** Written exercise **
Quote exactly, and only, the lines of the material below from the line with "Write part 2" through the line with "q = B(); g = P(337, 473, 3.69);".

** Given entries **
━━━

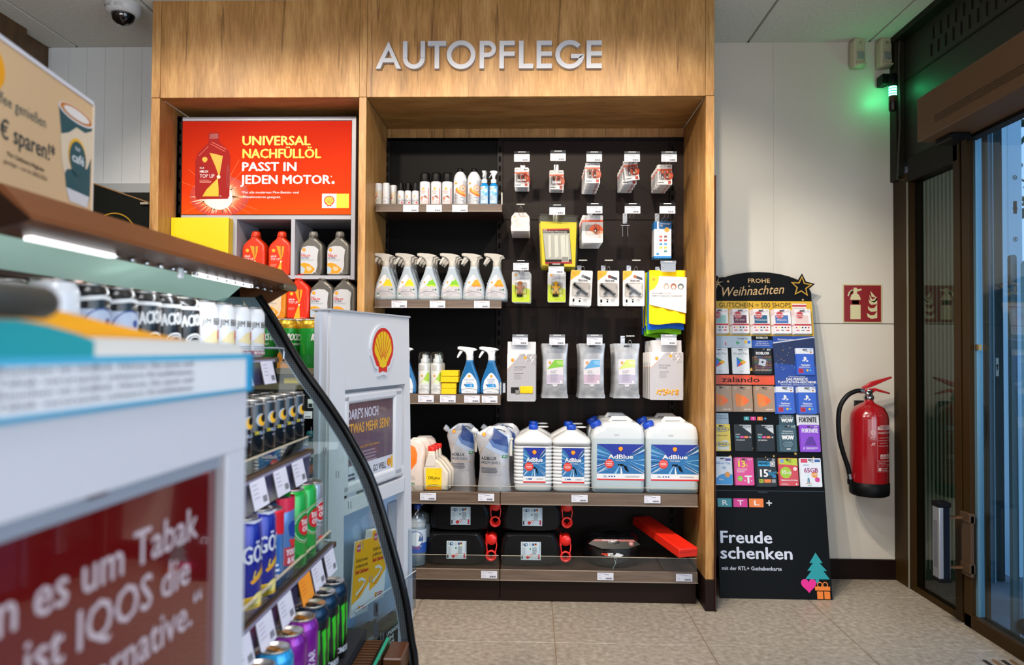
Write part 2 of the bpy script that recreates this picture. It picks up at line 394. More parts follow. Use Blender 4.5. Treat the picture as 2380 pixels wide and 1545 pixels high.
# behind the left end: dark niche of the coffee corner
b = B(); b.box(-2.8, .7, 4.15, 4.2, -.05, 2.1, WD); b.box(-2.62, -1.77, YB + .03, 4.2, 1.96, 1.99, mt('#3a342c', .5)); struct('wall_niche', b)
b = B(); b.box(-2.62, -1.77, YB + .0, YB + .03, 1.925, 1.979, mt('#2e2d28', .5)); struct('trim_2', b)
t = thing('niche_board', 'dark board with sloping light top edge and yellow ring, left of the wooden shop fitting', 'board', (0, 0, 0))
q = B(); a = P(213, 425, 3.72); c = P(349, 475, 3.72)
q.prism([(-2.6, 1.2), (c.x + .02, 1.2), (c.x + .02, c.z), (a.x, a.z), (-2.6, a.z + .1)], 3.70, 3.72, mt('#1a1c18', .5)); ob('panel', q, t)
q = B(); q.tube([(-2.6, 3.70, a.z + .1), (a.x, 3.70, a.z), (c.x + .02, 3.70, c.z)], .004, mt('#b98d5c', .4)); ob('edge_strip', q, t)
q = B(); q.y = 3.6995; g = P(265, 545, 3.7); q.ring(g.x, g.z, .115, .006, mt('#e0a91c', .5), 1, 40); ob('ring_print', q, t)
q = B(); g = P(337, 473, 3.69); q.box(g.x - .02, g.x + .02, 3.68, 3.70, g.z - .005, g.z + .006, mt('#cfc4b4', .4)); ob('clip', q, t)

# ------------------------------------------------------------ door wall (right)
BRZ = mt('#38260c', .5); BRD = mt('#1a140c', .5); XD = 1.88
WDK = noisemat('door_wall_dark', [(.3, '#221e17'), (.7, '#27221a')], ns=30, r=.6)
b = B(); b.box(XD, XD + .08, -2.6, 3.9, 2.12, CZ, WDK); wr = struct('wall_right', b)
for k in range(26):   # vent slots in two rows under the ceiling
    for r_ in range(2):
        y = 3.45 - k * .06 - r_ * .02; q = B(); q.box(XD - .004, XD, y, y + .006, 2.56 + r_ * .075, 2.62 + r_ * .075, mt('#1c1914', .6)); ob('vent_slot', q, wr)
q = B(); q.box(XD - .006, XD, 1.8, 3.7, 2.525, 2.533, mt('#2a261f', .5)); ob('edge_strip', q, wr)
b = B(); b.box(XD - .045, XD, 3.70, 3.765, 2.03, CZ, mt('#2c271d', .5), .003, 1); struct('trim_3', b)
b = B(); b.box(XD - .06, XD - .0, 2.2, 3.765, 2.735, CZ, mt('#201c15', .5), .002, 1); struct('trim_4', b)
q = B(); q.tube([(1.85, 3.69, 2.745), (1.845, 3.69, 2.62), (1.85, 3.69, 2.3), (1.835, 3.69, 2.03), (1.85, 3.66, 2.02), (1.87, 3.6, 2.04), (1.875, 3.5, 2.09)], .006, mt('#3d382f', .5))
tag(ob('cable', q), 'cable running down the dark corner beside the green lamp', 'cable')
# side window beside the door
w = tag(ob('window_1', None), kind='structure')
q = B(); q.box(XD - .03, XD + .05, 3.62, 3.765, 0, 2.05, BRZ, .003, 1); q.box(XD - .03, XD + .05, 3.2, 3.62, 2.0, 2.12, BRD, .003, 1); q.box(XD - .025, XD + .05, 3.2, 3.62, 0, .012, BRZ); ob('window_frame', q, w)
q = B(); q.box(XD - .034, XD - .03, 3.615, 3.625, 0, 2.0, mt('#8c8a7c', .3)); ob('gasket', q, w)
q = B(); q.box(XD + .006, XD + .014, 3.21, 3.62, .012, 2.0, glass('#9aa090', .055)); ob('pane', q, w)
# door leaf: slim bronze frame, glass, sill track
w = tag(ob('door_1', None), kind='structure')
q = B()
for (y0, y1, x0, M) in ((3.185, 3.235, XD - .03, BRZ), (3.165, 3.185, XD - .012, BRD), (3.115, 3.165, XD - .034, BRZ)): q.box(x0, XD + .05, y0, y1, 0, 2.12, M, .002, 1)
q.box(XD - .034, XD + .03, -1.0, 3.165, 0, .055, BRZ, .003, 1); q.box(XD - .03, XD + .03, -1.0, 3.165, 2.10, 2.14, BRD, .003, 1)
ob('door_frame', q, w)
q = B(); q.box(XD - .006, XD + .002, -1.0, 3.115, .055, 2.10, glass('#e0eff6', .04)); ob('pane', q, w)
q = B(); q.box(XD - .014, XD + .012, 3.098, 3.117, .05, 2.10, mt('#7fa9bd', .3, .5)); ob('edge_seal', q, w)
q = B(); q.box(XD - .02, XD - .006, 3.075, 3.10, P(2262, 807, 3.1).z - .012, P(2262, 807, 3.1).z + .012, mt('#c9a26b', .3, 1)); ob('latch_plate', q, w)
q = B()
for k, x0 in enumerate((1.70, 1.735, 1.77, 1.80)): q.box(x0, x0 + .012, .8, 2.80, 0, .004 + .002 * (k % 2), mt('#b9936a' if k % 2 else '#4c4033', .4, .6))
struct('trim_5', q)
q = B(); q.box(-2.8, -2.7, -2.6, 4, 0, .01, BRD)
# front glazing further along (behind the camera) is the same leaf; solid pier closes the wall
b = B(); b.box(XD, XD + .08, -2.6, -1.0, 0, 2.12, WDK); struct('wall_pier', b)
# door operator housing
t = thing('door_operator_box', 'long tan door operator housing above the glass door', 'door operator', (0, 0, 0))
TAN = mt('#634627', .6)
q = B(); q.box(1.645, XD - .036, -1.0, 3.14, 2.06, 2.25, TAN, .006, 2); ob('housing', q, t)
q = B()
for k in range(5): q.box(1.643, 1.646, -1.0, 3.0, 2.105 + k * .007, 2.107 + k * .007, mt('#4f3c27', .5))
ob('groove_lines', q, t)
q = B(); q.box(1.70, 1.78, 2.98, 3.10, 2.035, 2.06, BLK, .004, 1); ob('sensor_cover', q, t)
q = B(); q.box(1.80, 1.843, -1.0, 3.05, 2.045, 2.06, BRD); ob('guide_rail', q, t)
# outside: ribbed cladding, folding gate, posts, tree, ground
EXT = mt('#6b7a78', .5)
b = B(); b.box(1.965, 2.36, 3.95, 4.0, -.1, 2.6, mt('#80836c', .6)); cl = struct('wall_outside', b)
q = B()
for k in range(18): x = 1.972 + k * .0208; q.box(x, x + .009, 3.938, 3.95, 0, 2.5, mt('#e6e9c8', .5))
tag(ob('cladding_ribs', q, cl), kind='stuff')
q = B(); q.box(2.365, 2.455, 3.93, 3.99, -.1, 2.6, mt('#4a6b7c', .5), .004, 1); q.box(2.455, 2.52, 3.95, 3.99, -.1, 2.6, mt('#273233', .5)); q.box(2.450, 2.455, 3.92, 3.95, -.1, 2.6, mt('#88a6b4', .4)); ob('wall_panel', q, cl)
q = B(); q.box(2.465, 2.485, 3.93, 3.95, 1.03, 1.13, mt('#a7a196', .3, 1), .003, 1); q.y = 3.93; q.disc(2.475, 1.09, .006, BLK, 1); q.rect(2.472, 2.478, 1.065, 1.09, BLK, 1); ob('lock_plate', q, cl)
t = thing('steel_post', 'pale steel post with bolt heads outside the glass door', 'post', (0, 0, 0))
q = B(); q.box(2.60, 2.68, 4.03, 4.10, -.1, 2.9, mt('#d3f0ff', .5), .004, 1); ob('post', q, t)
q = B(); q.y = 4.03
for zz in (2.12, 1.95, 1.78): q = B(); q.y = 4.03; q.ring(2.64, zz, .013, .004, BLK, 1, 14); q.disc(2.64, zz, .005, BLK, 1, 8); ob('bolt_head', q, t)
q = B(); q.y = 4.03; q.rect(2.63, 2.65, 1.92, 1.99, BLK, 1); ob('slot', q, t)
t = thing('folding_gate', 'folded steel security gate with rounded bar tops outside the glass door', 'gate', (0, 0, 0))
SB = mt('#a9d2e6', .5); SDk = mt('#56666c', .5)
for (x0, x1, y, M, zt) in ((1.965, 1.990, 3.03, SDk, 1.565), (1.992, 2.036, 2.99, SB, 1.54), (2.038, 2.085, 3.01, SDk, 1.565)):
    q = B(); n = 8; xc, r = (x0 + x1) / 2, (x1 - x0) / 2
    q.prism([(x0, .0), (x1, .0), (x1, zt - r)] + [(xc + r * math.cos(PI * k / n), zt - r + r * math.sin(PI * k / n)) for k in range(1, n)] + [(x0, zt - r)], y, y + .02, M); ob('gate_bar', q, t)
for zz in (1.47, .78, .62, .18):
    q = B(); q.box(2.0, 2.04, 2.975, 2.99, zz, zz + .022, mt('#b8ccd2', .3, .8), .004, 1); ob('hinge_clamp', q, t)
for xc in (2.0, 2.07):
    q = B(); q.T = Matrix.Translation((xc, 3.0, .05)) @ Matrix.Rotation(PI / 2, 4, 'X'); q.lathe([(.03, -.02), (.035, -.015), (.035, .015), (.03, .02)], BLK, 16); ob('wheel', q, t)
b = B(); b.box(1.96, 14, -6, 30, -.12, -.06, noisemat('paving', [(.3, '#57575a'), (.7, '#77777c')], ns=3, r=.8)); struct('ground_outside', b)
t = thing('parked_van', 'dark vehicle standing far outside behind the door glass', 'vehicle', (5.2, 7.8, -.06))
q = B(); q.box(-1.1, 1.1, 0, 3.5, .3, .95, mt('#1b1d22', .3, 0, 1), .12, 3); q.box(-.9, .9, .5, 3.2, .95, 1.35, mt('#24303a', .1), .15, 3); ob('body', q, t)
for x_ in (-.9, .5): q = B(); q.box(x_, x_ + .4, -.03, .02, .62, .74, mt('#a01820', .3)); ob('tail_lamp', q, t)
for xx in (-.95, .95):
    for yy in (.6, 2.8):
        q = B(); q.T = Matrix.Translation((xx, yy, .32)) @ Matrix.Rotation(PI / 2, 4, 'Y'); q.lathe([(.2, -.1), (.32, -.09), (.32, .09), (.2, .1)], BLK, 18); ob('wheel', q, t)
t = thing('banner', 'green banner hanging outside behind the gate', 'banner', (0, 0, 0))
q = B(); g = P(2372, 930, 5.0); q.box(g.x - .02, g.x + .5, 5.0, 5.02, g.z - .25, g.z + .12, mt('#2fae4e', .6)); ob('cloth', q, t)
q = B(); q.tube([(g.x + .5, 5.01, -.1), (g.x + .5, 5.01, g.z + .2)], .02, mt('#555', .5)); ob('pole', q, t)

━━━

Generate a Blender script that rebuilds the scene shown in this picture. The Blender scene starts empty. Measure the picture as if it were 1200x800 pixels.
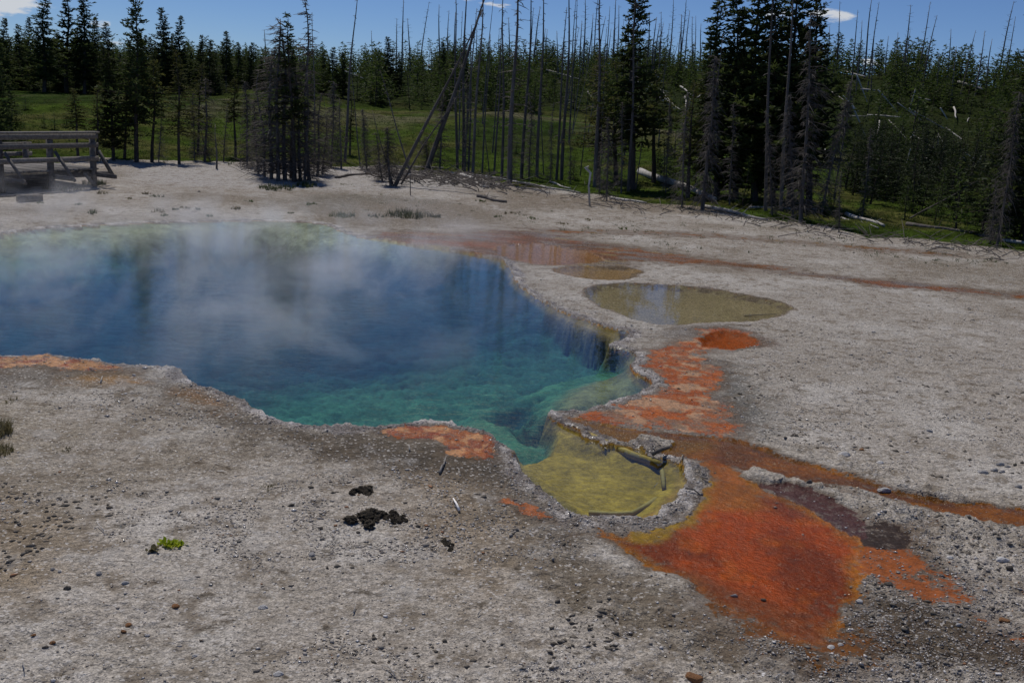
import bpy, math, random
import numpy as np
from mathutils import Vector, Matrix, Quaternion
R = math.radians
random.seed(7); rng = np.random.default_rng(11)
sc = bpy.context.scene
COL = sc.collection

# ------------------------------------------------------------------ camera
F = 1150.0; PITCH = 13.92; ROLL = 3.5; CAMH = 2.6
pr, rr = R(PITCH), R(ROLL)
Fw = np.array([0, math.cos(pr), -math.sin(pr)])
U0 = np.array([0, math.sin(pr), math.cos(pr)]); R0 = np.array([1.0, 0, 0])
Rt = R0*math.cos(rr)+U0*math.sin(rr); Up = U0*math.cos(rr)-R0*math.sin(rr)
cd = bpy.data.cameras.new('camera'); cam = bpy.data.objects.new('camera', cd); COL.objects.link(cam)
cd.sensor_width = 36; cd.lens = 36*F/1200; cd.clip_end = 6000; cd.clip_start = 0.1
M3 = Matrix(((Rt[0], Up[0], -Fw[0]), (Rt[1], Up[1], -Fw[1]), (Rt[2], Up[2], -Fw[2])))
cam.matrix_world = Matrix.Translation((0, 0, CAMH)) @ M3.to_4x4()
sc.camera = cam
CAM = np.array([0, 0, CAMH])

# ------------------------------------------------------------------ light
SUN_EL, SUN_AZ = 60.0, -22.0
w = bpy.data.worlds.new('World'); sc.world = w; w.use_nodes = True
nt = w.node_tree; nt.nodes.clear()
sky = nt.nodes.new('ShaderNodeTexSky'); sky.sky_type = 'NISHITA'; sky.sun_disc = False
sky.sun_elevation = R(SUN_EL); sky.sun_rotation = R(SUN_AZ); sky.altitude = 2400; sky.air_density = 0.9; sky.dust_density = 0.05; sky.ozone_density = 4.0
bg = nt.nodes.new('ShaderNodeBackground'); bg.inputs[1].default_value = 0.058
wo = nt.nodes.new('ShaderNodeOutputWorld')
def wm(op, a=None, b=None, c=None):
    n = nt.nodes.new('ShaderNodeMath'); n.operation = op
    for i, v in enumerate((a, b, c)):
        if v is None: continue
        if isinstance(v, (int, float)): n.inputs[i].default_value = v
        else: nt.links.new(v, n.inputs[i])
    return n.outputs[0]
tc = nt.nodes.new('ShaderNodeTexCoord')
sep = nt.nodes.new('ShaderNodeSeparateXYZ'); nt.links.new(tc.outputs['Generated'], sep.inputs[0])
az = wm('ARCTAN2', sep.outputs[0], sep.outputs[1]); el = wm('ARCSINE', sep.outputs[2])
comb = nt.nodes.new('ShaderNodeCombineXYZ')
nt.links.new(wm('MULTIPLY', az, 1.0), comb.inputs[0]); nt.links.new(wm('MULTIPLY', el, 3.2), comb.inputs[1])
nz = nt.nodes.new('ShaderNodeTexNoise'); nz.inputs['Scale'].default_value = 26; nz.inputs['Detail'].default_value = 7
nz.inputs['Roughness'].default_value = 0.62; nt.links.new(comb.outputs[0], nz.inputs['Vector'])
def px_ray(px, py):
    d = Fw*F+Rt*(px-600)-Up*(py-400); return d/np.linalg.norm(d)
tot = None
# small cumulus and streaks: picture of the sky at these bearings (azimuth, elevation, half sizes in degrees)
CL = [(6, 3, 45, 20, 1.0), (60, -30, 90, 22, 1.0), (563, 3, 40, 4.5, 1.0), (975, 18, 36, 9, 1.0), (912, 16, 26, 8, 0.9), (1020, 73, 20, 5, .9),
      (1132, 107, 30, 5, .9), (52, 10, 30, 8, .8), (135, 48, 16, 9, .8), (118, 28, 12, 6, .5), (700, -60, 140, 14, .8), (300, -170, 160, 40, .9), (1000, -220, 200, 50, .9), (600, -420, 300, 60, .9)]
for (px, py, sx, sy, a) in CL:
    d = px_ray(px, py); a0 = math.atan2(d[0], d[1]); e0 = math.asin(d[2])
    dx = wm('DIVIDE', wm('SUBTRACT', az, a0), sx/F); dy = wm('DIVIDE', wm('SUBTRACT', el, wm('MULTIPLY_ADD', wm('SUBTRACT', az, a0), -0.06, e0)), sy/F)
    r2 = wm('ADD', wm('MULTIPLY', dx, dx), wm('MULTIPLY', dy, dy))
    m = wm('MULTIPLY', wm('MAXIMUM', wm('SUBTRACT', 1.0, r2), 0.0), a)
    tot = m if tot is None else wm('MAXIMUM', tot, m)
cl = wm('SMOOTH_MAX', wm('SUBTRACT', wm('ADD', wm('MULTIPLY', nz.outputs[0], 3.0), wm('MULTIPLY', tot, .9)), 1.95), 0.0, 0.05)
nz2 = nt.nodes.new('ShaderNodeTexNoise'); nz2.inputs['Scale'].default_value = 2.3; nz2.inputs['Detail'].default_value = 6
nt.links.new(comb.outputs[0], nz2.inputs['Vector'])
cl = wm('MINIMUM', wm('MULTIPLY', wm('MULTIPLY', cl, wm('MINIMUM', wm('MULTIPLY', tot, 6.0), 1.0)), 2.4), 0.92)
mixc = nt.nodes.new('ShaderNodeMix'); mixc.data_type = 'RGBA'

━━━

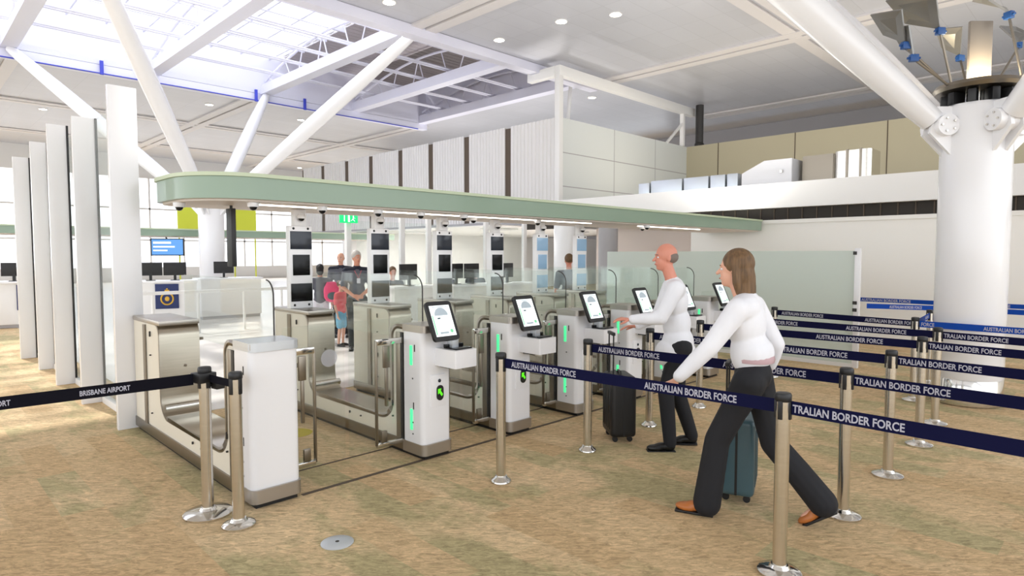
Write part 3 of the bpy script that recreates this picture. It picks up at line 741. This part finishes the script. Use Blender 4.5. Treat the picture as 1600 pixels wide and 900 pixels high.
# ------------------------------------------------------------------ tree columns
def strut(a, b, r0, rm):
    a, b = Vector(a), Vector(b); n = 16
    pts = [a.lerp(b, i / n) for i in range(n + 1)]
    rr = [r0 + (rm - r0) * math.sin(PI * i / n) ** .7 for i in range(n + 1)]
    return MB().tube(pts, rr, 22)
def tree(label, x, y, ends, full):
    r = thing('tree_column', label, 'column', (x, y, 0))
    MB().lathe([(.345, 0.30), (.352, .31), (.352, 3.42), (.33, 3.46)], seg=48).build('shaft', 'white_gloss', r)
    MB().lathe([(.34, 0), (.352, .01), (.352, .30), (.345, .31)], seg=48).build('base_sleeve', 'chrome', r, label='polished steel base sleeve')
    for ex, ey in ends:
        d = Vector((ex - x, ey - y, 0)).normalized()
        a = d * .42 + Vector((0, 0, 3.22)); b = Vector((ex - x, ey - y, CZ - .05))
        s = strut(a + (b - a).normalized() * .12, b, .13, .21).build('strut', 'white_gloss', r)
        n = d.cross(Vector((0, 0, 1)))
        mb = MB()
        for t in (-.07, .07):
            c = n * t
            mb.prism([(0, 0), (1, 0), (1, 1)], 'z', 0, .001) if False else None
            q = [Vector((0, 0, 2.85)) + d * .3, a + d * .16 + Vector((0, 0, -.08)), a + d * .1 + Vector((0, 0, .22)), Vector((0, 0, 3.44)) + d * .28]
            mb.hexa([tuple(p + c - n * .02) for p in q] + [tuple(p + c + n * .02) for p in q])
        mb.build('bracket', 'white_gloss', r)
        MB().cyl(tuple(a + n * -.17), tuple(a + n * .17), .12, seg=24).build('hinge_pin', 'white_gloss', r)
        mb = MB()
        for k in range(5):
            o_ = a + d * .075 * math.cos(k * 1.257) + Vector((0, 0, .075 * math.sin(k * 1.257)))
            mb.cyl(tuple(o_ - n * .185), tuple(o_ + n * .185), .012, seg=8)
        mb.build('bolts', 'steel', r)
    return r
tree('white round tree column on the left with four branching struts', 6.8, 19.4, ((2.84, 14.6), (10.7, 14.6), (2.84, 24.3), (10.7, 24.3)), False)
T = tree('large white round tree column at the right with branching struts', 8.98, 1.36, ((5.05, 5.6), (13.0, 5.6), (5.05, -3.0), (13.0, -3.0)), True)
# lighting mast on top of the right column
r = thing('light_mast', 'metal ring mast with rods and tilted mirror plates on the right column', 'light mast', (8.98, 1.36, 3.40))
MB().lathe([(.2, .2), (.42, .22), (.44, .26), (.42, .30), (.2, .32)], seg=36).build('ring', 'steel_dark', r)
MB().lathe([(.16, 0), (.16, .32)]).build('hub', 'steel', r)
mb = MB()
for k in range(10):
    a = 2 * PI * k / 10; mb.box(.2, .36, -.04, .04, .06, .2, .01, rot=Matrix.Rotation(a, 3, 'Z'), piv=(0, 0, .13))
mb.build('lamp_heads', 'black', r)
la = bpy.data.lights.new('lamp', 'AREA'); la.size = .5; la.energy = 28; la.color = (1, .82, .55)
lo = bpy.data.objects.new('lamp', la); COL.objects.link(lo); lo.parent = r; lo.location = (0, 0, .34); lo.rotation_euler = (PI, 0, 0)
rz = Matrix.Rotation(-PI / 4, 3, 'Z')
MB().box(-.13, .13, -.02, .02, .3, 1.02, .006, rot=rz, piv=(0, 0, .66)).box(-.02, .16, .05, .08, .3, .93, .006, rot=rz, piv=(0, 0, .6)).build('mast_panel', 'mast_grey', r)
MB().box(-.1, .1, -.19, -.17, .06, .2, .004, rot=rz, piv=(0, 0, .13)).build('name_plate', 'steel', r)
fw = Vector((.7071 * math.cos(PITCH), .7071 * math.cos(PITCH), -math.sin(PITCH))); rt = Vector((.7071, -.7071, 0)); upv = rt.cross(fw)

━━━

** Exercise output **
Write part 2 of the bpy script that recreates this picture. It picks up at line 394. More parts follow. Use Blender 4.5. Treat the picture as 2380 pixels wide and 1545 pixels high.
# behind the left end: dark niche of the coffee corner
b = B(); b.box(-2.8, .7, 4.15, 4.2, -.05, 2.1, WD); b.box(-2.62, -1.77, YB + .03, 4.2, 1.96, 1.99, mt('#3a342c', .5)); struct('wall_niche', b)
b = B(); b.box(-2.62, -1.77, YB + .0, YB + .03, 1.925, 1.979, mt('#2e2d28', .5)); struct('trim_2', b)
t = thing('niche_board', 'dark board with sloping light top edge and yellow ring, left of the wooden shop fitting', 'board', (0, 0, 0))
q = B(); a = P(213, 425, 3.72); c = P(349, 475, 3.72)
q.prism([(-2.6, 1.2), (c.x + .02, 1.2), (c.x + .02, c.z), (a.x, a.z), (-2.6, a.z + .1)], 3.70, 3.72, mt('#1a1c18', .5)); ob('panel', q, t)
q = B(); q.tube([(-2.6, 3.70, a.z + .1), (a.x, 3.70, a.z), (c.x + .02, 3.70, c.z)], .004, mt('#b98d5c', .4)); ob('edge_strip', q, t)
q = B(); q.y = 3.6995; g = P(265, 545, 3.7); q.ring(g.x, g.z, .115, .006, mt('#e0a91c', .5), 1, 40); ob('ring_print', q, t)
q = B(); g = P(337, 473, 3.69); q.box(g.x - .02, g.x + .02, 3.68, 3.70, g.z - .005, g.z + .006, mt('#cfc4b4', .4)); ob('clip', q, t)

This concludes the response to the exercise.